From One Finish Line to the Next: Using the Riegel Model to Plan Smart Pacing
We use a simple power-law to bridge the gap between two distances so we can plan with confidence. The idea is straightforward: your current performance anchors reality; the training factor adjusts how that performance scales as the distance changes. With a few careful inputs, we turn a personal best or recent race into a practical pacing plan for the next challenge.
Why a power-law works for racing
As distance grows, time rises faster than linearly—fatigue and fueling play bigger roles, and efficiency shifts with pace. A power-law captures that curvature without demanding lab data. It isn’t perfect, but it is consistent, which is the key to making good decisions across training blocks and courses.
Choosing a sensible training factor
The exponent k encodes how your fitness scales. Runners with strong endurance often sit on the low side (≈1.03–1.05), while speed-leaning profiles may live higher (≈1.07–1.10). We tune k with experience: if predictions for longer races are too fast, raise it slightly; if they’re conservative, lower it. Keep notes—your value tends to remain stable across a season with similar training volume.
Turning predictions into workouts
Once we have a target pace, we build repeatable workouts around it. For a 10K, cruise intervals at or just slower than race pace teach rhythm without excessive strain. For a half or marathon, long runs at portions of goal pace—layered with fueling practice—teach economy and gut readiness. The prediction isn’t a promise; it’s a north star for the next few weeks.
Course, conditions, and realism
A flat, cool course behaves differently from a rolling route in the sun. We consider elevation, surface, wind exposure, and congestion. If conditions look hot or hilly, we nudge the pace modestly. It’s better to finish strong than to chase a number that the day won’t allow.

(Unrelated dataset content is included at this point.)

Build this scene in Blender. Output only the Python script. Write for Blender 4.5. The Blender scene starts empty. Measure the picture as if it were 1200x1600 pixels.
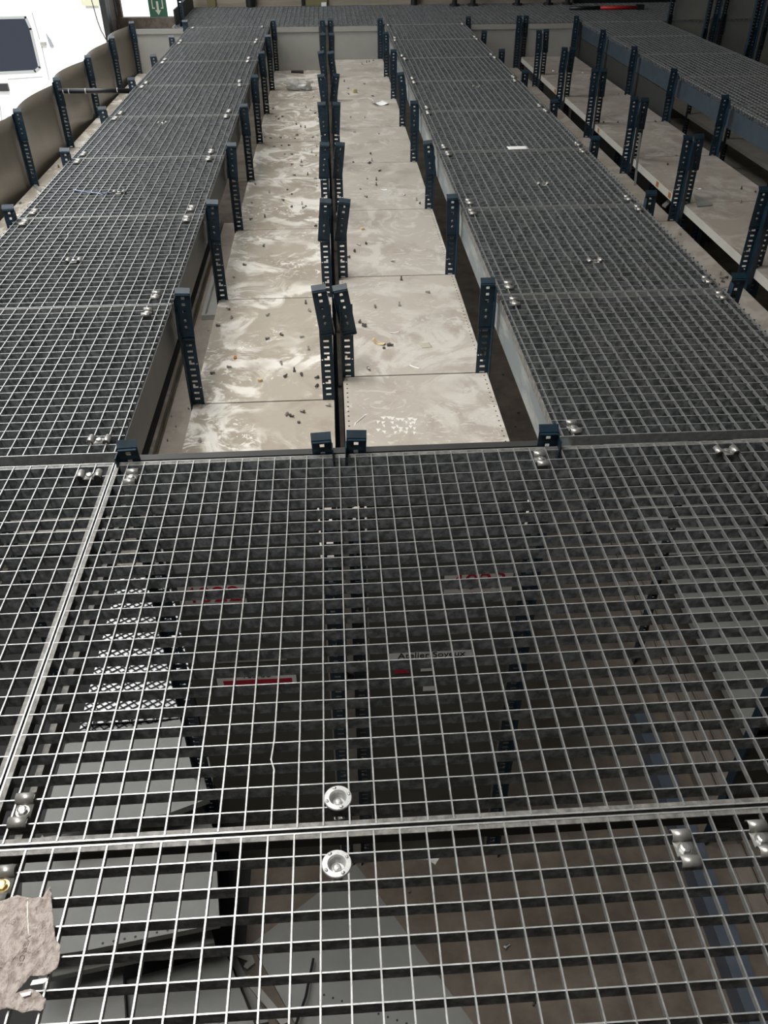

Fueling and long-distance pacing
Beyond the half marathon, fueling and hydration dominate outcomes. Even pacing assumes a steady energy supply; under-fueling turns even plans into positive splits. We practice gel timing, electrolyte intake, and bottle handling in training so race day feels familiar. A small plan beats a big guess.
Adapting the model to you
The best projection is the one you iterate. After each key effort, compare predicted and actual results. Adjust k by a hundredth or two. Over a season, your personal factor will settle—and your pacing calls will become uncannily accurate.
Putting it all together
We anchor predictions in what we’ve already done, layer in what the course and weather demand, and keep the plan honest with recent workouts. The goal is not to be perfect; it’s to be prepared. With a clear target pace and simple split plan, race mornings feel calmer—and finishes, more satisfying.